Credit life insurance is insurance coverage for consumers taking out credit, e.g. mortgages/home loans, vehicle finance, personal loans, and credit card debt.
What's Covered?
Generally, credit life insurance not only provides cover for your obligations against unemployment, but also in case of death, disability, and other events that may affect your ability to earn an income to service your debt. This can help in retrenchment (i.e. a full loss of income) and other scenarios involving a partial loss of income. The specific benefits, inclusions, and exclusions of credit life insurance vary based on the insurance product, so it's important to check your policy's terms and conditions and understand what you are covered for.

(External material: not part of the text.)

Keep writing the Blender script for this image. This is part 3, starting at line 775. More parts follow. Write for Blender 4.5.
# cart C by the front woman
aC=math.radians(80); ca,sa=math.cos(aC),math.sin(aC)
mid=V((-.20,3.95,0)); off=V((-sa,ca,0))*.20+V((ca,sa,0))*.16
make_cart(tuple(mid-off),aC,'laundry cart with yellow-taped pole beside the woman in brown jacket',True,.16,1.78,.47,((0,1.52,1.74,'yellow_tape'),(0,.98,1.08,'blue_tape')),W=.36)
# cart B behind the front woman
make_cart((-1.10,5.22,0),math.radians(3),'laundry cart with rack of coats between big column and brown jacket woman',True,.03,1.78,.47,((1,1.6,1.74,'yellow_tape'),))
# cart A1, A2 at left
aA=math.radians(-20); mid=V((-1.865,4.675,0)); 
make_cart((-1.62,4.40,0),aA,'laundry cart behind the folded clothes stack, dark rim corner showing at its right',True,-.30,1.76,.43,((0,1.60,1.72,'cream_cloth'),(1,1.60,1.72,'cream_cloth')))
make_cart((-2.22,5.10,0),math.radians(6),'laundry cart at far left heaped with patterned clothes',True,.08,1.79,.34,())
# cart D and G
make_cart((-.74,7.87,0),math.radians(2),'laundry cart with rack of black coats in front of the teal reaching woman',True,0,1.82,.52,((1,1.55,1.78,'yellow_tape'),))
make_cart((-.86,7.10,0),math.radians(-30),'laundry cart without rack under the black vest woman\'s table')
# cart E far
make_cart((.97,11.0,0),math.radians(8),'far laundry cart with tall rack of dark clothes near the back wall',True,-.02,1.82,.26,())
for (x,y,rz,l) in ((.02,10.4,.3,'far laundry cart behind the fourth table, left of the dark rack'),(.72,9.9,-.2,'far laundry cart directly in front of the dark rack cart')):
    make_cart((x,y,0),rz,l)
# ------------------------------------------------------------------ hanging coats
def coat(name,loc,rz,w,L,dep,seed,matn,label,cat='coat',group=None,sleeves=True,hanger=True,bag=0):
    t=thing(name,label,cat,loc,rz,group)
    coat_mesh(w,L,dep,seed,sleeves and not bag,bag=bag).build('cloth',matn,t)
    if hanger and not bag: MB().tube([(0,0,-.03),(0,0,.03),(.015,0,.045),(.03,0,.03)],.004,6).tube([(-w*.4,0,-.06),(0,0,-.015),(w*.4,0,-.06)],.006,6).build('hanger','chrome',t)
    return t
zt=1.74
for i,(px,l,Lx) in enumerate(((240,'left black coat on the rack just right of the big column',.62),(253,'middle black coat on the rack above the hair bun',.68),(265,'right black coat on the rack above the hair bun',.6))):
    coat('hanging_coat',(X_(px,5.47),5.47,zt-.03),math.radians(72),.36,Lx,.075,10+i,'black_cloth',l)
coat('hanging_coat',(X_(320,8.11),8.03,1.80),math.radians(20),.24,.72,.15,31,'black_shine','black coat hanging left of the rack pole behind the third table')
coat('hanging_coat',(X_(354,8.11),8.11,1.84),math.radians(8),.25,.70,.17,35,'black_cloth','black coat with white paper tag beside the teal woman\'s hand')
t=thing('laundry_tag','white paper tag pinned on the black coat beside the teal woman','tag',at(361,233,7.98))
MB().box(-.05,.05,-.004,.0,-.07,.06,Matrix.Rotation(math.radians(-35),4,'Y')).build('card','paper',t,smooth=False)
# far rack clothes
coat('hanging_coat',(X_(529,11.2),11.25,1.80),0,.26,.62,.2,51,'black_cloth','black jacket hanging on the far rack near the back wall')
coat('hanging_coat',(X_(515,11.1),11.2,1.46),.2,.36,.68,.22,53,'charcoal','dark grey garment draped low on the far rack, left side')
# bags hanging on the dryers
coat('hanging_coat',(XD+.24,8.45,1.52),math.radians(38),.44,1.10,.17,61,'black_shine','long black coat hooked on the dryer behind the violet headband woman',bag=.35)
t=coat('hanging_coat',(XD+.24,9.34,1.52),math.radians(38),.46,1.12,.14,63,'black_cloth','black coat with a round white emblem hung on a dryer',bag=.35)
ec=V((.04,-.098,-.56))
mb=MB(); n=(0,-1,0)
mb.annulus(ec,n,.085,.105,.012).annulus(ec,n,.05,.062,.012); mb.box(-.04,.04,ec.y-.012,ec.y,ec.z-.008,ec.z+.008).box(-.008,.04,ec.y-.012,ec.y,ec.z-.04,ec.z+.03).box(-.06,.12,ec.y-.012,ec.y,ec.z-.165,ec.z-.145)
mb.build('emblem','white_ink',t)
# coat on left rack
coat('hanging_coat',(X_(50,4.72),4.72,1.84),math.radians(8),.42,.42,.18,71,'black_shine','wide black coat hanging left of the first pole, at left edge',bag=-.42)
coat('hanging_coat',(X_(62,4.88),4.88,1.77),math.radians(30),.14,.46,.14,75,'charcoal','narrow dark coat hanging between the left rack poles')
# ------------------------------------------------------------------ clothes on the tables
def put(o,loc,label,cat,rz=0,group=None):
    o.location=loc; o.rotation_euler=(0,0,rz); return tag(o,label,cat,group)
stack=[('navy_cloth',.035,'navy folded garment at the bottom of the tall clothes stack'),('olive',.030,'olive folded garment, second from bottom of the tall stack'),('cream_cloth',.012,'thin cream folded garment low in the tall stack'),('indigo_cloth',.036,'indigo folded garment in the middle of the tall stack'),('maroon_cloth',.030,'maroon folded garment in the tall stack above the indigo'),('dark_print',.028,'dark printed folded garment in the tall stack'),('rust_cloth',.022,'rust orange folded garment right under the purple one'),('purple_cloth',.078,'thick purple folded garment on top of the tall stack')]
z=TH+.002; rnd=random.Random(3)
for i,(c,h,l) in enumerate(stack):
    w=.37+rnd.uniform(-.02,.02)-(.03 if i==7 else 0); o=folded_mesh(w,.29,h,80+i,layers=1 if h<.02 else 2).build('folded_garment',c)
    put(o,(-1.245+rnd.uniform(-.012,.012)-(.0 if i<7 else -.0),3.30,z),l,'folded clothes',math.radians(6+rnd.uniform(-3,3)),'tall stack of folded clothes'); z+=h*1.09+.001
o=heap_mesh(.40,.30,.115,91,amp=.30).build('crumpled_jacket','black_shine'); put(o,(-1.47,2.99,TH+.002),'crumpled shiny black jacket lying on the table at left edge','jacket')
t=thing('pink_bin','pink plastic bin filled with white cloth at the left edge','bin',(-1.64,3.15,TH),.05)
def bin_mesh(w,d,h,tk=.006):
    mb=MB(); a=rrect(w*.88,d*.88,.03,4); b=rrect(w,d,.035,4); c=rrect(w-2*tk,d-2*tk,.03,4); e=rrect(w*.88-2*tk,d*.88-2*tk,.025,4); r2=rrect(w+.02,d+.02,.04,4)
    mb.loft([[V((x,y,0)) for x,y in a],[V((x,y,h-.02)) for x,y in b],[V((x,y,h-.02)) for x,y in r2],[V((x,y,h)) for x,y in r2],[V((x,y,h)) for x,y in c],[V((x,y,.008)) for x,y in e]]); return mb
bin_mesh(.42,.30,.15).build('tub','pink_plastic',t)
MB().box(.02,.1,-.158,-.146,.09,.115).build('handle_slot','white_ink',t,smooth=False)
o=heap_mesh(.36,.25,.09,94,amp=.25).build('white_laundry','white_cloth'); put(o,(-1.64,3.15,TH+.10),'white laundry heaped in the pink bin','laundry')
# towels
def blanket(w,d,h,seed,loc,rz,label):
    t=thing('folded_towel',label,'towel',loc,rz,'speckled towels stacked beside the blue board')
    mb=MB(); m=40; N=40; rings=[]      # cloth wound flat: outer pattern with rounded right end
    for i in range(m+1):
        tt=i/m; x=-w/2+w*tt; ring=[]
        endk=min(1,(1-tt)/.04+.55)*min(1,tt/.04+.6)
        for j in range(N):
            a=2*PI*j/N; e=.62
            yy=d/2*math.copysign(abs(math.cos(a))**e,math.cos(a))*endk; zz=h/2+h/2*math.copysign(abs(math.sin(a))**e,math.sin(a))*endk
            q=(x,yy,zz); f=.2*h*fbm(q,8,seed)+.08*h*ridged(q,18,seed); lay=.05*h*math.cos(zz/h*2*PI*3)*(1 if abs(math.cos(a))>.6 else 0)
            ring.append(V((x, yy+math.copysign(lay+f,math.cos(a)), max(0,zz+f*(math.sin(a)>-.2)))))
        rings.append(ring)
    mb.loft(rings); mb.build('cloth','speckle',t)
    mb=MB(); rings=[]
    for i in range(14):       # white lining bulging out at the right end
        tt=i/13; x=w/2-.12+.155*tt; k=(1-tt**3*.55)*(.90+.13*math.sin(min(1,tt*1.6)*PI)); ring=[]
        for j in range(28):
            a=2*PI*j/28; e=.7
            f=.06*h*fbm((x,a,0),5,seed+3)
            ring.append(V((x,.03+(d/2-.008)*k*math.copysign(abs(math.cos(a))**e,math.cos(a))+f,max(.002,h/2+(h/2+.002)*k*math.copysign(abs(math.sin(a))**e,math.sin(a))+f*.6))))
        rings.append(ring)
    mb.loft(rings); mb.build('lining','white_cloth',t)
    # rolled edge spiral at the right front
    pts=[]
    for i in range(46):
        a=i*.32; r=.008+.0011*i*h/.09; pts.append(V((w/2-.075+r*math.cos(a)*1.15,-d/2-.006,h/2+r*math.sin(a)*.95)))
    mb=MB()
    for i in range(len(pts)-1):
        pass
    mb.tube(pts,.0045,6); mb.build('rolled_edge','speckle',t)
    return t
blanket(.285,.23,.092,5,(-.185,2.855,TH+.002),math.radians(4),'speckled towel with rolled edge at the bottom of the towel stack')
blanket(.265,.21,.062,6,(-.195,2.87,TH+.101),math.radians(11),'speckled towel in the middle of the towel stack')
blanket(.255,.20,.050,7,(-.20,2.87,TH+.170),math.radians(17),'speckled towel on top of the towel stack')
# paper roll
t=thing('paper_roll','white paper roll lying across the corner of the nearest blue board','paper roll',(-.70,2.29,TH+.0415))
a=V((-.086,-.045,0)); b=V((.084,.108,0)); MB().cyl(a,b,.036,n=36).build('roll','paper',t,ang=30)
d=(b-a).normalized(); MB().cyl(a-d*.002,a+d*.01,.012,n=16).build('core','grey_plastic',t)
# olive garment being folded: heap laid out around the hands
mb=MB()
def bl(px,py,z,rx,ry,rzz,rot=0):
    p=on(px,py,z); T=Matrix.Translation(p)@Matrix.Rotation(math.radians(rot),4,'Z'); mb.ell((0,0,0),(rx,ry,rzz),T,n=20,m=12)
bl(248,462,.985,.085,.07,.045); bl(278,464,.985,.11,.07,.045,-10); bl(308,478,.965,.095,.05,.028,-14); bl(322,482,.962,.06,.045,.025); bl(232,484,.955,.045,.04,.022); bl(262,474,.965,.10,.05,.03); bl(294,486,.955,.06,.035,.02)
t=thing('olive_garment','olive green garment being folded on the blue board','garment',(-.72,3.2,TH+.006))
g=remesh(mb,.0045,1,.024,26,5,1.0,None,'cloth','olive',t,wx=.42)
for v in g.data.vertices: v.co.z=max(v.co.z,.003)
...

Credit Life Insurance and Debt Review
Credit life insurance will generally cover your debt review instalments for 12 months. Once your claim is approved, your credit providers will receive their monthly debt repayments directly from your insurer. This gives you time to find a new job or other source of income.
Is It Compulsory?
Some credit providers always require credit life insurance, e.g. African Bank and Capitec. Other providers might not require you to have credit life insurance. It's important to note that you don't have to use the credit life insurance product provided by your credit provider. For example, if you're taking out an African Bank loan, you don't need to use African Bank's credit life insurance. You can use any credit life product, as long as it adequately covers your loan, to your credit provider's (e.g. African Bank's) satisfaction.
Early in Debt Sage's debt review process, our experts will assess whether you have adequate credit life insurance and check that you are not over-insured, wasting money.